Suriye'de Beşar Esad rejiminin düşüşü sonrasında Sednaya Hapishanesi'nden gelen görüntüler toplumu dehşete düşürdü. Yerin derinliklerinde yer alan işkence merkezinde arama faaliyetleri sürerken, AFAD, içeride mahsur kalan bireyleri kurtarmak amacıyla bir ekip göndermişti. Cumhurbaşkanı Erdoğan, AFAD'ın Sednaya'daki çalışmaları hakkında bilgi verdi.
Cumhurbaşkanı Recep Tayyip Erdoğan, Mısır ziyareti dönüşünde gazetecilerin sorularını cevapladı. Erdoğan, AFAD'ın Esad rejiminin işkence üssü olarak bilinen Sednaya'daki faaliyetlerinde herhangi bir Türk vatandaşına rastlanmadığını duyurdu.

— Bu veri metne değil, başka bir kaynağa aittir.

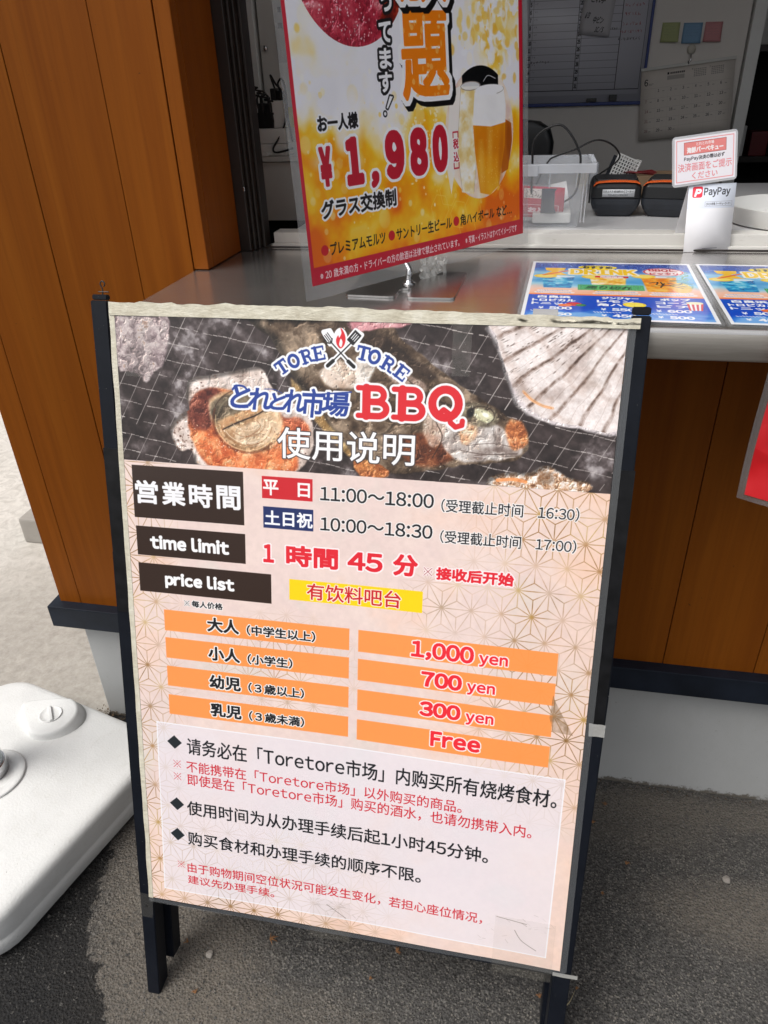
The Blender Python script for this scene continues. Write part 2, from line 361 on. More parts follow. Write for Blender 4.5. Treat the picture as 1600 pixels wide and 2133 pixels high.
def glyph(ch):
    if ch in _txt: return _txt[ch]
    cu = bpy.data.curves.new('t', 'FONT'); cu.body = ch; cu.resolution_u = 4
    o = bpy.data.objects.new('t', cu); COL.objects.link(o)
    dg = bpy.context.evaluated_depsgraph_get(); dg.update(); me = bpy.data.meshes.new_from_object(o.evaluated_get(dg))
    n = len(me.vertices)
    if n == 0: seg = None
    else:
        co = np.empty(n*3, np.float32); me.vertices.foreach_get('co', co); co = co.reshape(-1, 3)[:, :2]
        key = np.round(co*20000).astype(np.int64); _, inv = np.unique(key, axis=0, return_inverse=True); inv = inv.ravel()
        ln = len(me.loops); lv = np.empty(ln, np.int32); me.loops.foreach_get('vertex_index', lv)
        ls = np.empty(len(me.polygons), np.int32); lt = np.empty(len(me.polygons), np.int32)
        me.polygons.foreach_get('loop_start', ls); me.polygons.foreach_get('loop_total', lt)
        cnt = {}
        for a, t in zip(ls.tolist(), lt.tolist()):
            ids = inv[lv[a:a+t]].tolist()
            for i in range(t):
                e = (ids[i], ids[(i+1) % t]); e = (min(e), max(e)); cnt[e] = cnt.get(e, 0)+1
        first = np.zeros(inv.max()+1, np.int64); first[inv] = np.arange(n)
        E = np.array([e for e, c in cnt.items() if c % 2 == 1 and e[0] != e[1]])
        seg = np.concatenate([co[first[E[:, 0]]], co[first[E[:, 1]]]], 1)
    bpy.data.objects.remove(o); bpy.data.meshes.remove(me); bpy.data.curves.remove(cu)
    _txt[ch] = seg; return seg
def text_edges(s):
    """lay the string out glyph by glyph; latin letters use the CJK face's own wide forms, set close"""
    if 'em' not in _txt:
        a, b = glyph('国'), glyph('国国'); _txt['em'] = float(b[:, [0, 2]].max()-a[:, [0, 2]].max())
    em = _txt['em']; x = 0; out = []
    for ch in s:
        if ch == ' ': x += .34*em; continue
        if ch == '　': x += em; continue
        if 33 <= ord(ch) <= 126:
            g = glyph(chr(ord(ch)+0xFEE0))
            if g is None: continue
            lo, hi = g[:, [0, 2]].min(), g[:, [0, 2]].max()
            if ch.isdigit(): adv = .61*em; off = x+adv/2-(lo+hi)/2
            else: bear = .072*em if ch not in 'tfryT' else .04*em; off = x+bear-lo; adv = hi-lo+2*bear
            out.append(g+np.array([off, 0, off, 0])); x += adv
        else:
            g = glyph(ch)
            if g is not None: out.append(g+np.array([x, 0, x, 0]))
            x += em
    return np.concatenate(out)
def dilate(m, r):
    if r <= 0: return m
    m = m.copy(); k = 0
    while k < r:
        n = m.copy(); n[1:] |= m[:-1]; n[:-1] |= m[1:]; n[:, 1:] |= m[:, :-1]; n[:, :-1] |= m[:, 1:]
        if k % 2 == 1:
            n[1:, 1:] |= m[:-1, :-1]; n[:-1, :-1] |= m[1:, 1:]; n[1:, :-1] |= m[:-1, 1:]; n[:-1, 1:] |= m[1:, :-1]
        m = n; k += 1
    return m
SS = 3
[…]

Cumhurbaşkanı Erdoğan'ın açıklaması şöyle oldu:
"Hayır, bizimle böyle bir bilgi paylaşılmadı. Bu altı kat derinlikteki cezaevi koşullarını ve burada insanların maruz kaldığı durumu izleme fırsatınız oldu. Türkiye olarak bu olaya kayıtsız kalmadık, sadece seyirci konumunda bulunmadık. AFAD'ı tüm teçhizatıyla birlikte Suriye'ye gönderdik. Orada gerçekleştirilen çalışmalar ve bu çalışmalara ilişkin raporların hazırlanması, hem bölgeye hem de İslâm dünyasına önemli bir mesaj iletmiştir. AFAD, görevini başarıyla tamamlayarak geri döndü. Oradaki dehşet verici manzaralar, bu tünellerin uzunlukları ve iç karartıcı durumu birer felaket örneği. Dünya, Suriye'nin bu durumunu görüyor ve gerekli yorumu yapma sorumluluğunu taşıyor. Biz de, özellikle AFAD ile orada başarılı bir operasyon gerçekleştirdik ve sonuç aldık. Tüm bunlar tarih açısından son derece önemli bir kayıt olarak kalacaktır. Sednaya Hapishanesi bizim yıllardır dile getirdiğimiz gerçekleri kanıtladı. Orada yaşanan zulümler, işkenceler ve yargısız infazlar, Baas rejiminin gerçek yüzünü gözler önüne seren en acı görüntülerdendir. Her zulmün görüldüğü coğrafyada olduğu gibi, Suriye’de de toplu mezarlara rastlanmaktadır.
Anlaşılan o ki, Suriye’de işkence ve zulmün tamamını henüz görebilmiş değiliz. Bunun için biraz daha zamana ihtiyaç var. Kendi halkına bu kadar eziyet eden Esed yönetiminin, bu yaptıklarının hesabını uluslararası hukuk çerçevesinde vermesi için elimizden gelen her şeyi yapacağız. Umarım Sednaya gerçeği, “Türkiye’nin Suriye’de ne işi var?” diyen, “Suriyelilere kapılarımızı neden açtık?” diyerek yabancı düşmanlığını körükleyen ve “Esed af ilan etti, Suriyelileri ülkelerine geri gönderin” şeklindeki akıl verenleri bir nebze olsun utandırmıştır. Hâlâ aynı ifadeleri kullananların insani değerlerinin, Esed’in işkence araçlarıyla ezildiğini ve vicdanlarının yerin yedi kat altında karanlık hücrelerde hapsedildiğini düşünmemek elde değil. Suriye’deki kayıp yakınlarının acıları dinmeyecek, ancak Suriye bu zor durumdan kurtulacaktır. Bu zulümler asla unutulmayacak ve unutulan zulmün tekrar edileceği bilinmektedir. Kardeş Suriye halkı, bugün kanayan yaralarını sararak yeniden özgür ve müreffeh bir gelecek inşa etmek için bir araya gelecektir. Yanlarında her daim kardeşleri Türkiye'yi bulacaklardır.